On one hand, I get it. Who doesn’t enjoy romanticizing these characters? I went through a whole phase as a teenager reading about people like Jesse James, Doc Holliday, and, of course, Billy the Kid. I’m still not immune to it—I’m currently absorbed with a podcast about Sammy “the bull” Gravano, a notable mafioso from the 70s-80s. Something about people who brazenly flout laws and conventions will always be fascinating. And, too, the dark side of humanity has a gravity of its own.
Young Guns 2 makes the mistake of believing Billy the Kid just being onscreen is enough. It’s not. It reunites the three best things from the previous film—Billy, Doc, Chavez—but doesn’t actually do anything with them.
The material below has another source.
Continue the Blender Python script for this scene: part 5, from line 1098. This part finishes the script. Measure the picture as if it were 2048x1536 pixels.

The story meanders through a scrubby wasteland looking for water or shelter or, hell, I don’t know what. It never finds anything worth looking for. We ultimately end up where the first film concluded—a body buried in Billy the Kid’s grave. Unlike the “pals till the end” mantra of the first film, the second’s lasting message is that you can’t kill Billy the Kid. That’s pretty lame.
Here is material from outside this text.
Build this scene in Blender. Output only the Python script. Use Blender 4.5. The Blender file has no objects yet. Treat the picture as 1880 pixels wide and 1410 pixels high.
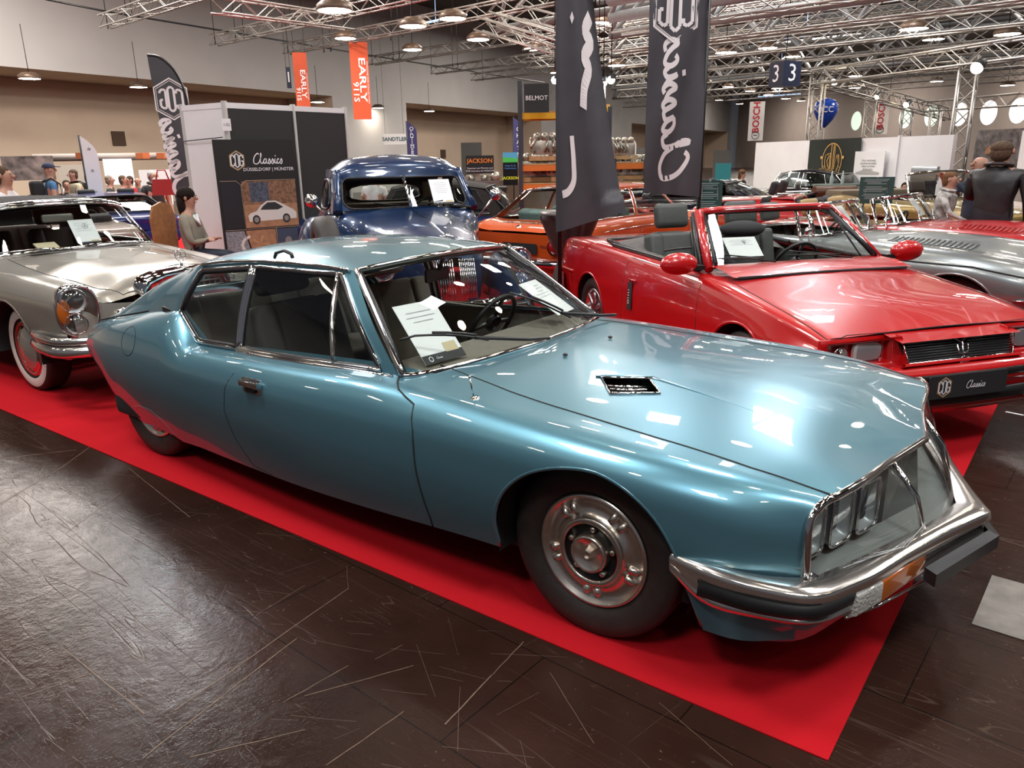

The most joy I got out of Young Guns 2 was found in revisiting “Blaze of Glory”—which still bangs, and could, and probably should, be considered a stand-in for the entire film—and spotting a young Viggo Mortensen. Seeing him, I felt like Aragorn when the elves arrive at Helm’s Deep. “Viggo—you are most welcome.”
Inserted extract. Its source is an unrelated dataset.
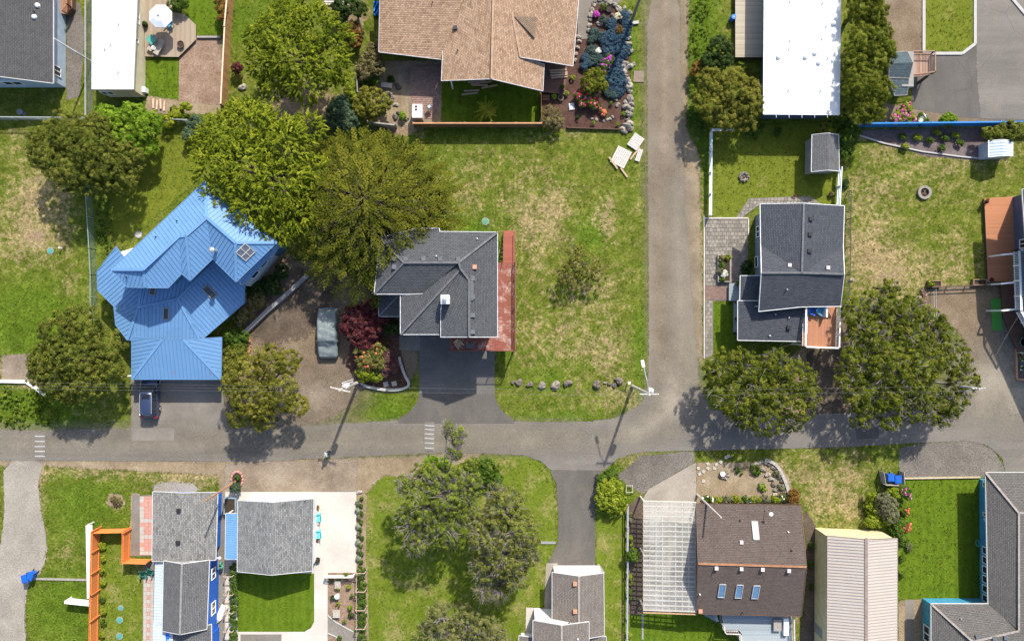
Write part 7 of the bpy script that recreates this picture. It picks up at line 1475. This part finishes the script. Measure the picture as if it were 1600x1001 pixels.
t = thing('wheel_barrow', 'old white garden cart frame beside the yellow bush', 'cart', P(983, 763)); p = P(983, 763); m = MB(); m.beam(p + Vector((-.35, -.35, .4)), p + Vector((-.35, .4, .4)), .06, .06); m.beam(p + Vector((.3, -.35, .4)), p + Vector((.3, .4, .4)), .06, .06); m.beam(p + Vector((-.35, .4, .41)), p + Vector((.3, .4, .41)), .06, .06); m.beam(p + Vector((-.35, -.3, .41)), p + Vector((.3, -.3, .41)), .06, .06); m.build('frame', GB, t)
for a, b in ((-.35, -.35), (.3, -.35), (.3, .4), (-.35, .4)): m = MB(); m.box((p.x + a, p.y + b, .19), (.05, .05, .38)); m.build('leg', GB, t)
t = thing('ladder', 'dark board leaning at the corner of the taupe garage', 'board', P(940, 888)); m = MB(); m.beam(P(934, 881, .1), P(944, 895, .5), .25, .05); m.build('plank', WOODGREY, t); m = MB(); m.box(P(934, 886, .2), (.4, .25, .3)); m.build('box', WHITE, t)
t = thing('white_bench', 'white bench and table on the blue grey deck', 'bench', P(1226, 976)) if False else None

# ================================================================ POLES AND WIRES
POLE = plain('pole_wood', (.20, .165, .135), .9, .25, 4); POLEP = plain('pole_pale', (.42, .38, .34), .9, .2, 4); INS = plain('insulator', (.6, .62, .63), .4)
def pole(lab, x, y, h, lean=(0, 0), mat=None, arm=None, cans=0, r=.16, name='utility_pole', head=None):
    b = P(x, y); t = thing(name, lab, 'utility pole', b); tp = b + Vector((lean[0], lean[1], h)); m = MB(); m.tube([b, b.lerp(tp, .5), tp], r, r * .7, 10); m.build('pole', mat or POLE, t); up = Vector((0, 0, 1)); out = [tp]
    for k, (az, dz, L) in enumerate(arm or []):
        d = Vector((math.cos(az), math.sin(az), 0)); c = tp - up * dz; m = MB(); m.beam(c - d * L / 2, c + d * L / 2, .11, .13); a_ = m.build('crossarm', POLEP, t)
        for s_ in (-.46, -.2, .2, .46): m = MB(); q_ = c + d * L * s_ + up * .06; m.lathe([(.03, 0), (.06, .06), (.06, .14), (.02, .2)], q_, 8); m.build('insulator', INS, a_); out.append(q_ + up * .2)
    for k in range(cans):
        a = .6 + k * 1.6; q_ = tp + Vector((math.cos(a) * .42, math.sin(a) * .42, -1.9)); m = MB(); m.lathe([(.24, 0), (.27, .05), (.27, .75), (.22, .85), (.05, .9)], q_, 14); m.build('transformer', plain('transformer_grey', (.55, .57, .58), .5), t)
        m = MB(); m.lathe([(.05, .88), (.06, 1.0), (.03, 1.15)], q_, 8); m.build('bushing', INS, t)
    if head: 
        m = MB(); a, b2 = tp - up * .3, tp + Vector(head); m.tube([a, a.lerp(b2, .5) + up * .3, b2], .05, n=6); m.build('lamp_arm', GALV, t); m = MB(); d = (b2 - a).normalized(); m.box(b2 + Vector((d.x, d.y, 0)) * .3, (.65, .28, .16), math.atan2(d.y, d.x)); m.build('lamp_head', WHITE, t)
    return out
w1_ = pole('utility pole with white transformer and ladder arm beside the covered car', 560, 597, 9.0, (.0, 0), POLEP, [(2.9, .4, 1.9)], 1, .17)
w2_ = pole('utility pole with transformer and street lamp at the lane corner', 988, 603, 8.6, (.3, -.05), POLEP, [(0, .3, 1.8)], 1, .17, head=(-.6, 2.6, .2))
w3_ = pole('dark wooden utility pole at the top of the lane', 987, 33, 8.5, (0, .3), POLE, [(.2, .3, 1.6)], 0, .16)
m = MB(); p = P(990, 35); m.box((p.x + .1, p.y - .1, .12), (.8, .3, .22), .1); tag(m.build('pole_footing', CURB, None, (p.x, p.y, 0)), 'pale concrete block at the foot of the dark utility pole', 'block')
w4_ = pole('brown wooden pole leaning over the pale grey roof', 368, 752, 8.0, (-.1, -.2), plain('pole_brown', (.3, .17, .09), .9, .2, 4), None, 0, .13)
w5_ = pole('grey utility pole standing in the pines beside the gravel lot', 1452, 596, 8.5, (.2, 0), POLEP, [(0, .3, 1.2)], 0, .14)
w6_ = pole('pale wooden pole beside the concrete apron at the brown roof', 1089, 772, 7.2, (.6, -.6), POLEP, None, 0, .12)
w7_ = pole('white lamp pole between the mobile home and the chain link fence', 145, 98, 7.0, (0, 0), plain('pole_white', (.5, .5, .5), .6), None, 0, .11)
p = P(1198, 800, 4.2); t = thing('antenna', 'thin roof antenna with small dish on the brown roof', 'antenna', P(1196, 797, 3.4)); m = MB(); a = P(1194, 794, 3.0); m.tube([a, a + Vector((.1, -.1, 1.8))], .03); m.build('mast', GALV, t); m = MB(); m.lathe([(.03, 0), (.15, .05), (.2, .12)], a + Vector((.1, -.1, 1.75)), 10); m.build('dish', WHITE, t)
WIRE = plain('wire', (.16, .16, .16), .5)
def wire(lab, a, b, sag=.5, r=.006):
    a, b = Vector(a), Vector(b); m = MB(); m.tube([a.lerp(b, k / 14) - Vector((0, 0, sag * (1 - (2 * k / 14 - 1) ** 2))) for k in range(15)], r, n=4, cap=False); tag(m.build('power_line', WIRE, None, (a.x, a.y, a.z)), lab, 'wire', 'wires between the poles')
far_l = Vector((-75, w1_[0].y + .6, 8.8)); far_r = Vector((75, -6.5, 8.6))
for k in (0, 1, 2): o_ = Vector((0, (k - 1) * .35, -.4 * k)); wire(['upper', 'middle', 'lower'][k] + ' wire running left from the transformer pole over the blue garage', w1_[0] + o_ * .6 + Vector((-.6, 0, 0)), far_l + o_);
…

Viggo didn’t disappoint, though his role is pretty small.
On the other side of the rewatch, I’m left with damning questions. I know the movies were loved by others in my demographic. What about people with more seasoning? Not necessarily older, but having been exposed to better Westerns? Did they like the Young Guns films at the time? Or did they dismiss it as the Gen X cowboy porn it undoubtedly is?
I’m left wondering at what point in my lifetime these movies tipped the scales, unseen and unnoticed, from something that’s really great to movies that are kinda mediocre. Would I still unequivocally enjoy this franchise if I’d revisited sooner, or with more frequency?
That leads to the most frightening possibility: Would I still love Star Wars if I hadn't continually revisited it all my life?
Does familiarity renew love and allow one to overlook flaws obvious to those without nostalgic baggage? Are there other beloved 80s classics that I remember as being better than they actually are?
If you’re anything like me, you’re probably tempted to rewatch Young Guns just to see for yourself: Have the years been unkind, or is Eric smoking something? Resist the urge. Your vague memories of the films are infinitely superior to what they actually are. Subsist on half-glimpsed visuals of Billy jumping out of a chest, guns blazing.
If that’s not enough, sustain yourself on news of a third film, which Estevez recently confirmed. Overlook the insanity of a bunch of old cowboys in a movie called Young Guns. Forget that the previous films established that Billy the Kid doesn’t die, that in fact he can’t die. He is as inevitable as Thanos. Try not to laugh that two characters who died in Young Guns 2 are coming back. Presumably not as zombies, though wouldn’t that be something.
I am very skeptical a third film will be good. But I’ll be there to see it. I’ve been watching cowboy movies all my life. It’d be silly to quit now.
I’ve been wracking my brain while reading this, and I honestly don’t think I’ve seen either of these (other than clips that might’ve been in the “Blaze of Glory” video).
"Yeah, he’s quick with the steel, but he also a chaotic cyclone of sociopathic energy."
In real life, he killed a double digit number of men before he himself was killed. That is the mark of a true sociopath.